Provavelmente o modo mais importante de viver este voto é ser solidário com os pobres. A carência material é um mal. Não queremos idealizá-la, mas superá-la tão eficazmente quanto possível. Não podemos fingir sermos exatamente como os pobres. Mas podemos conhecê-los e partilhar seus interesses e seus fardos mais plenamente. Nossa educação e influência como religiosos podem ajudar a dar voz e compreensão à luta dos pobres. A experiência única que eles têm de Deus e da divina providência é um presente para nós. Temos muito a dar e a receber uns aos outros. Este é o significado da solidariedade – “permanecemos juntos como Maria permaneceu com João aos pés da cruz e experimentamos uma nova fonte de poder”.[vii]  Tal postura é observada em nossa tradição carmelitana. Estaremos realmente próximos de Jesus na medida em que experimentarmos esta transformação em nossa solidariedade para com o pobre. Quanto mais estivermos perto dos pobres, experimentaremos esta transformação em nosso relacionamento com Jesus.

CASTIDADE: Um Amor Transformador
A Bíblia tem uma visão muito positiva da sexualidade. Não no seu sentido romântico, mas como uma expressão humana vital do poder criador de Deus. A visão bíblica era “crescer e multiplicar”. Por isso, as crianças – especialmente o filho, numa cultura de aldeia patriarcal – eram não apenas um sinal de bênção e de segurança, mas uma expressão de obediência.

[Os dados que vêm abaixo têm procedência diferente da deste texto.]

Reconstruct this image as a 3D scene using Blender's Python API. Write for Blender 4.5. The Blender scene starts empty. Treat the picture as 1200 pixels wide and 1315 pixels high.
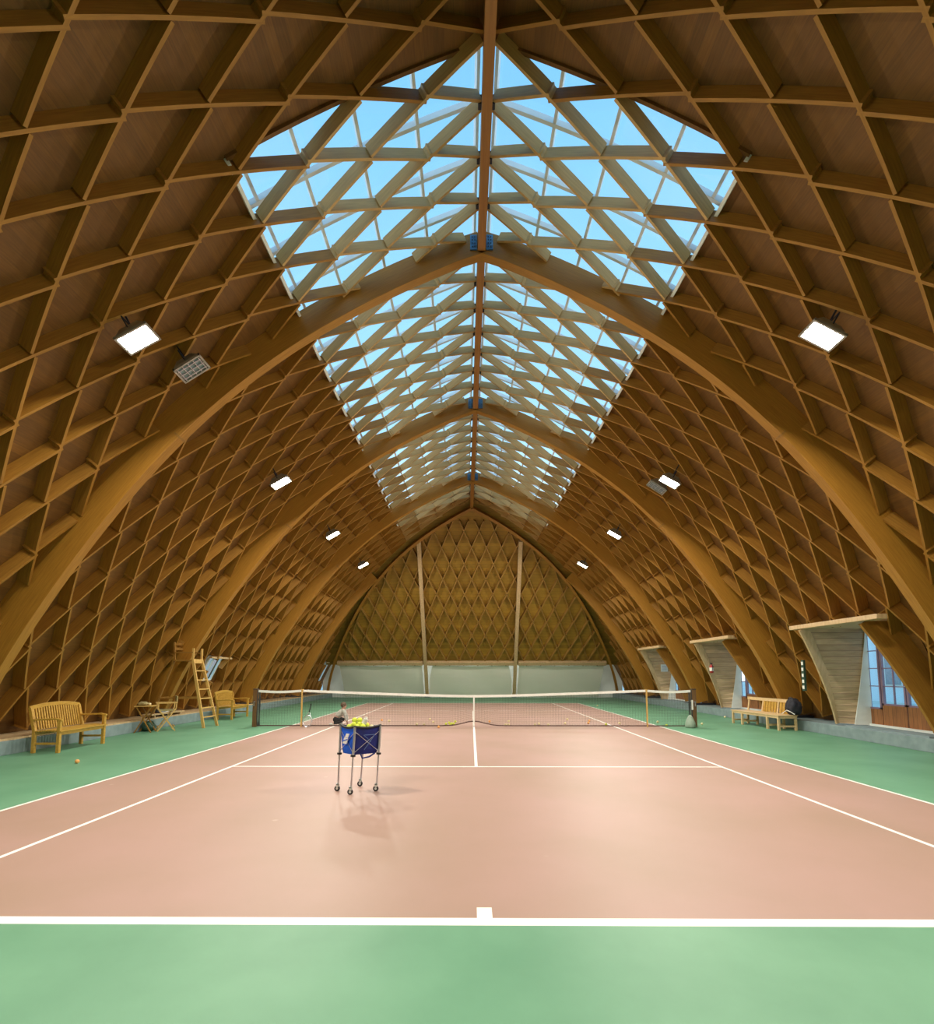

A infecundidade e a esterilidade, por outro lado, eram uma maldição e um motivo para alguém ser ridicularizado. A Bíblia não traz hinos sobre a virgindade e poucas palavras de elogio à vida celibatária. Mais típico é o doloroso quadro de Ana, desfeita em pranto ao orar no santuário de Silo, implorando a Deus para livrá-la da vergonha da esterilidade. Então, onde encontramos um fundamento bíblico para o voto de castidade?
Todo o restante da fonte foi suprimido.